====== COLLECTED MATERIAL ======

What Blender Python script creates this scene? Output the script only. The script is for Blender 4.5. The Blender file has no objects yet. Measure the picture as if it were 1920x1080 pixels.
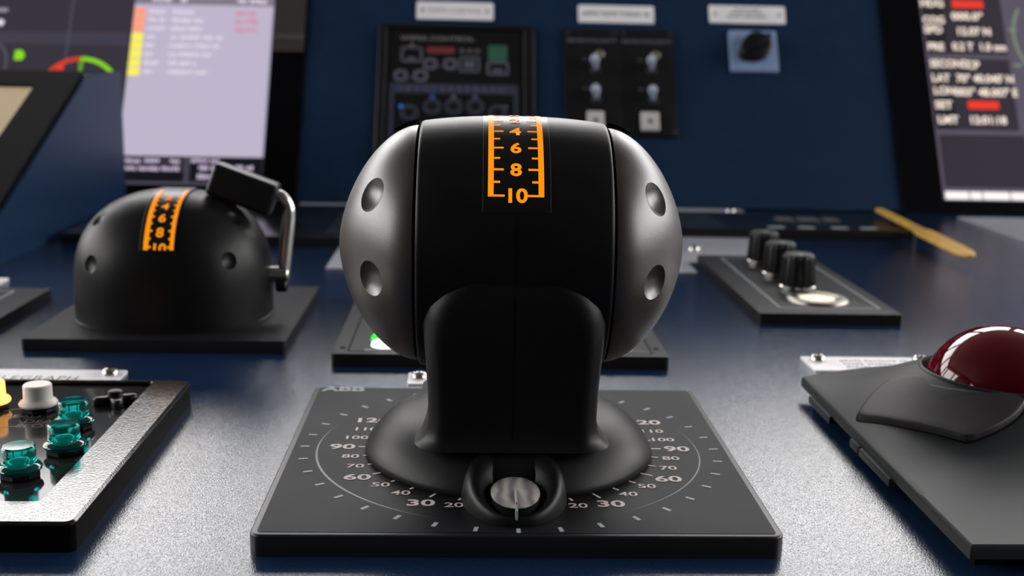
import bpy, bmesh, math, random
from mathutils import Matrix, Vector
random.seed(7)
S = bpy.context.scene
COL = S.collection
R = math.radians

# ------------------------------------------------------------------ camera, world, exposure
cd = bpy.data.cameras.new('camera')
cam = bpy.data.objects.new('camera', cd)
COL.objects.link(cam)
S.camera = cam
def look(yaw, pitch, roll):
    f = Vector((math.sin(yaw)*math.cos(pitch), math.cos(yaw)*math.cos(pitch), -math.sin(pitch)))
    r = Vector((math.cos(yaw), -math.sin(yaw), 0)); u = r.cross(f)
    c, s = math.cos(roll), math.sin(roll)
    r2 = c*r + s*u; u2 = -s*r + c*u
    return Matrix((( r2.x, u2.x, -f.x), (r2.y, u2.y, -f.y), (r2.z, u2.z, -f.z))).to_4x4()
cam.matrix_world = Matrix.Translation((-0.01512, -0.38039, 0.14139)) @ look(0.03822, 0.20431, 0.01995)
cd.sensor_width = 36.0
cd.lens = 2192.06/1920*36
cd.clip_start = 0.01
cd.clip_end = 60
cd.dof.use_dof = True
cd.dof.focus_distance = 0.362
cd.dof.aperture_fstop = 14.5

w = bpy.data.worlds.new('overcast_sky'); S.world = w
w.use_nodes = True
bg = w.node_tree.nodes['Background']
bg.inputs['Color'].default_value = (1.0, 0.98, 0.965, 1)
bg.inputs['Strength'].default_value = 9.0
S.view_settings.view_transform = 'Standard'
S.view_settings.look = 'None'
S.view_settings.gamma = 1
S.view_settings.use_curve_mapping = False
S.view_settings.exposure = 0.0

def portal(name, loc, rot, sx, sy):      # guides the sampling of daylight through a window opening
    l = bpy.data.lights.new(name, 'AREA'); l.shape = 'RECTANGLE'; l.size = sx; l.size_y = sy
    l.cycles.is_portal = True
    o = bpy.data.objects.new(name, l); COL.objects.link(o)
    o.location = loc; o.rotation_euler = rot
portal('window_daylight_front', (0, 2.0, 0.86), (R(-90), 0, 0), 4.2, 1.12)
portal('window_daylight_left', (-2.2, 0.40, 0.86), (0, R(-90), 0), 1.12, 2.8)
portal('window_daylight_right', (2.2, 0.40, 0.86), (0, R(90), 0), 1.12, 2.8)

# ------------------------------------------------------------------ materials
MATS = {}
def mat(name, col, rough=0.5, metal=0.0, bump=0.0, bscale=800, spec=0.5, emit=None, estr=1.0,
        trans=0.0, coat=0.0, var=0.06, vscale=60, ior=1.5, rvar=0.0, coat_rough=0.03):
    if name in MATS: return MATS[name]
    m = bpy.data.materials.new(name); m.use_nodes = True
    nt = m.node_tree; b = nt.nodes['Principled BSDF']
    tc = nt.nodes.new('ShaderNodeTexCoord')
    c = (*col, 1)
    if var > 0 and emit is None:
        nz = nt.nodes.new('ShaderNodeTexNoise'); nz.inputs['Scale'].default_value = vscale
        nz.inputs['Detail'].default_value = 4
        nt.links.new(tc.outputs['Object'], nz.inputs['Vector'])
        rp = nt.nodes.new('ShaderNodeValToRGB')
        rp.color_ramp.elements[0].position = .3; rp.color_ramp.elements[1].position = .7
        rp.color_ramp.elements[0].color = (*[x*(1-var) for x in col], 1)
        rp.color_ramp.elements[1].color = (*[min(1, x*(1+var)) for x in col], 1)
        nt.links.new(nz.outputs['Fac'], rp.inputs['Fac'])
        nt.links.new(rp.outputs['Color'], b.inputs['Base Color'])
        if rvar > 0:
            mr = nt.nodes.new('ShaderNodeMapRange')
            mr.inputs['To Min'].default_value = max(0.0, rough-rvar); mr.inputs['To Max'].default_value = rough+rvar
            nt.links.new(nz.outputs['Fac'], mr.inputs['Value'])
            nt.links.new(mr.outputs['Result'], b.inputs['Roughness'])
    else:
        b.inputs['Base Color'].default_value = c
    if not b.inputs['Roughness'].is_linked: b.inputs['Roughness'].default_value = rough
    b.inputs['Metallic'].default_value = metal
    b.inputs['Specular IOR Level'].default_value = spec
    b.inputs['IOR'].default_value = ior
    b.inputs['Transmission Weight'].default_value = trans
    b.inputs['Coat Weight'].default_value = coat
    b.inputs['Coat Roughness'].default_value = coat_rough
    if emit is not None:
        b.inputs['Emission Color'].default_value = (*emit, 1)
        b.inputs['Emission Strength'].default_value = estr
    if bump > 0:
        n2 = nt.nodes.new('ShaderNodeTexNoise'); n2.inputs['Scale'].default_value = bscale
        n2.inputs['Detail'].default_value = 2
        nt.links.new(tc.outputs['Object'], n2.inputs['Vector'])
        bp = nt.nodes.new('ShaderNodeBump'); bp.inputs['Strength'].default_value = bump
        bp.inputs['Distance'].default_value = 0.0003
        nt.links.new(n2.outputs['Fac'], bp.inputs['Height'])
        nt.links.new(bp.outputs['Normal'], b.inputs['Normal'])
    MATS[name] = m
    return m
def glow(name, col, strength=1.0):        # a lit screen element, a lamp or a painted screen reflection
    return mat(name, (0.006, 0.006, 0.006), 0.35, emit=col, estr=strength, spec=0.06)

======

INSTRUCTION:
Return the material line for line, from its beginning to the line that contains "R = math.radians", with the pictures left out.

THE SOLUTION:
What Blender Python script creates this scene? Output the script only. The script is for Blender 4.5. The Blender file has no objects yet. Measure the picture as if it were 1920x1080 pixels.
import bpy, bmesh, math, random
from mathutils import Matrix, Vector
random.seed(7)
S = bpy.context.scene
COL = S.collection
R = math.radians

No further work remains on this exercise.